Listening to internal and external clients

A friend recently sent me a nice compliment about the blog. She works in sales and marketing (not within the legal industry) and said she’s finding the listening skills discussed here very useful for communicating with both “internal and external customers.”

Courtesy Flickr/Elliott Brown
Courtesy Flickr/Elliott Brown

The focus on “internal and external customers” (or clients) caught my particular attention. Of course lawyers are going to want to listen intently to their external clients. One way to keep a client is to listen; conversely, a great way to lose a client — especially a senior business executive — is not to listen, such as by checking your smart phone during a meeting.

For lawyers, the idea of internal clients may be more subtle but still should be a given, especially for in-house lawyers and anyone who works in a place where client-service teams are chosen partly based on who the senior team leaders want to work with. Here’s a good post by Timothy Corcoran on better understanding your internal client. And here’s a good post with advice to associates on impressing partners — such as by treating them as an internal client.

But is effective listening different for lawyers’ internal and external clients, or should it be? Apart from what listening practices are most effective, as a descriptive matter might lawyers subconsciously listen differently in internal and external situations?

Active listening provides a focal point for exploring this question. Active listening has been defined by law professor John Barkai as “the lawyer’s verbal response that reflects back to the client, in different words, what the client has just said.”

Barkai suggests that we can evaluate active listening on at least three metrics:

  • accuracy: did the lawyer understand the speaker’s informational content and emotions?
  • intensity: did the lawyer understand the intensity of the speaker’s emotions?
  • form: did the lawyer respond with clean, simple paraphrasing — or did the lawyer use what Barkai views as potentially patronizing and unhelpful introductory phrases such as “I understand” and “What I’m hearing you say is . . .”? 

So with these metrics in mind, we can reflect on whether lawyers listen with different degrees of accuracy, attunement, and form when they are dealing with external versus internal clients. Here are two brief hypothetical case studies:

Lawyer #1 believes in the importance of listening and attempts to be a particularly strong listener with external clients. He focuses on their information and their content, and he accurately perceives the strength of their feelings. But he wants to show them how carefully he listens, and thus habitually and intentionally uses phrases such as “I understand” and “As I see it.”  Sometimes these phrases lead clients to feel a bit patronized, and as a result they may hold back. 

Lawyer #2 is at a stage of her career where she wants to show her technical lawyering skills to senior lawyers. She listens with a strong focus on the information they are sharing, and she concisely reiterates information and tasks to ensure everyone is on the same page. She is not quite as accurate at judging the emotional state of senior lawyers. Sometimes Lawyer #2 asks task-related follow-up questions too quickly. Slowing down the conversation by reiterating general instructions could allow her to glean more global, contextual information about how the senior lawyer feels about the representation and wants to approach it.

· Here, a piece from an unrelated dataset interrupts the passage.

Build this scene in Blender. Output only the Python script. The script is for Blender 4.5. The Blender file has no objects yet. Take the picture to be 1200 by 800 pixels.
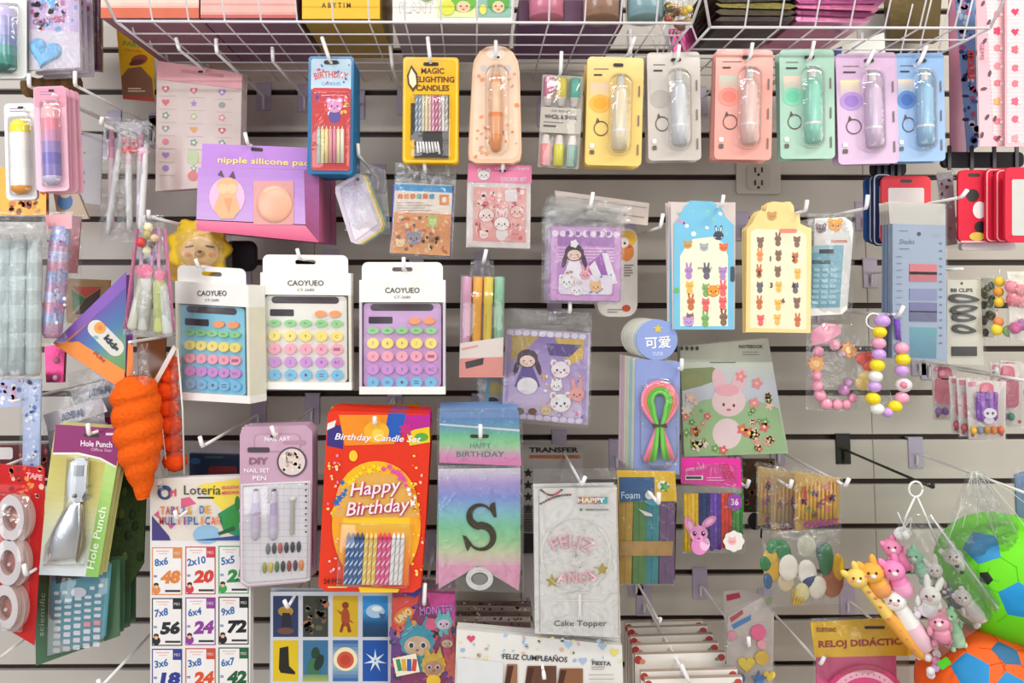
import bpy, math, random
from mathutils import Vector, Matrix, Euler
from mathutils.geometry import tessellate_polygon
R = math.radians
rnd = random.Random(7)
SC = bpy.context.scene
COL = bpy.context.collection
# ---------------------------------------------------------------- camera, world, lights
F = 850.0                    # focal length in pixels of a 1200 px wide frame
D = 1.6                      # camera to wall distance
PITCH, YAW = 4.0, 0.5        # up, right (degrees)
PPX, PPY = 562.0, 281.0      # principal point of the cropped photo
cam_data = bpy.data.cameras.new('camera'); cam = bpy.data.objects.new('camera', cam_data); COL.objects.link(cam)
cam.location = (0, -D, 1.55)
cam.rotation_euler = Euler((R(90 + PITCH), 0, R(-YAW)), 'XYZ')
cam_data.sensor_width = 36; cam_data.lens = F / 1200 * 36
cam_data.shift_x = (600 - PPX) / 1200
cam_data.shift_y = -(400 - PPY) / 1200
cam_data.clip_start = 0.01
SC.camera = cam
CAM = Vector(cam.location); CR = cam.rotation_euler.to_matrix()

wd = bpy.data.worlds.new('world'); SC.world = wd; wd.use_nodes = True
wd.node_tree.nodes['Background'].inputs[0].default_value = (0.93, 0.95, 1.0, 1)
wd.node_tree.nodes['Background'].inputs[1].default_value = 0.26
def area(name, loc, rot, size, size_y, power, col):
    l = bpy.data.lights.new(name, 'AREA'); l.shape = 'RECTANGLE'; l.size = size; l.size_y = size_y
    l.energy = power; l.color = col
    o = bpy.data.objects.new(name, l); COL.objects.link(o); o.location = loc; o.rotation_euler = rot
    return o
# ceiling luminaires of the shop aisle, then lamps added behind the camera
area('ceiling_light', (-1.2, -1.2, 3.1), (R(14), 0, 0), 1.2, .3, 17, (1, .96, .98))
area('ceiling_light', (1.5, -1.2, 3.1), (R(14), 0, 0), 1.2, .3, 26, (1, .98, .84))
area('glare_strip', (-1.0, -3.0, 3.0), (R(42), 0, 0), 1.6, .09, 17, (1, .99, .97))  # this pair: unseen strips added to put highlights on bags and blisters
area('glare_strip', (1.0, -3.0, 3.0), (R(42), 0, 0), 1.6, .09, 17, (1, .98, .92))
area('side_fill_light', (-2.6, -3.2, 1.7), (R(88), 0, R(-28)), 2.2, 1.8, 50, (.93, .96, 1))  # this pair: fill lamps added to brighten the sides against the middle
area('side_fill_light', (3.0, -3.2, 1.9), (R(86), 0, R(36)), 2.0, 1.8, 36, (1, .98, .92))
SC.view_settings.view_transform = 'Standard'; SC.view_settings.look = 'None'
SC.view_settings.exposure = 0.12; SC.view_settings.gamma = 1.0
SC.view_settings.use_curve_mapping = False
SC.cycles.transparent_max_bounces = 24

def ray(px, py):
    v = Vector(((px - PPX) / F, -(py - PPY) / F, -1.0))
    return CR @ v
def P(px, py, d):
    """point of pixel (px,py) lying d metres in front of the wall"""
    r = ray(px, py); t = (-d - CAM.y) / r.y
    return CAM + r * t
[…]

Ultimately, whatever the context, effective listening demonstrates strength at each step of the listening process — roughly attention, perception, memory, understanding, analysis, and response. (This outline is drawn very generally from listening frameworks such as Brownell’s HURIER model and Worthington and Fitch-Hauser’s MATERRS model.)

Also regardless of context, effective listeners are “uniform” in their ability to choose and tailor their approach for the particular situation. The best communicators will take the internal/external factor into account — of course. But that’s just one of many other factors such as the length of the relationship; the other person’s stress level; the complexity of the content; the time of day; and the other person’s preferred style of communication such as informal or formal, just to brainstorm a few.

In this sense listening is just like all the other communication tasks a lawyer performs: there is a very broad common framework for effectively performing each task, and the most effective listeners/speakers/writers tailor their approach within the framework to meet the needs of the client — whether internal or external.

*Thanks to Lou Spelios for comments on an earlier version of this post.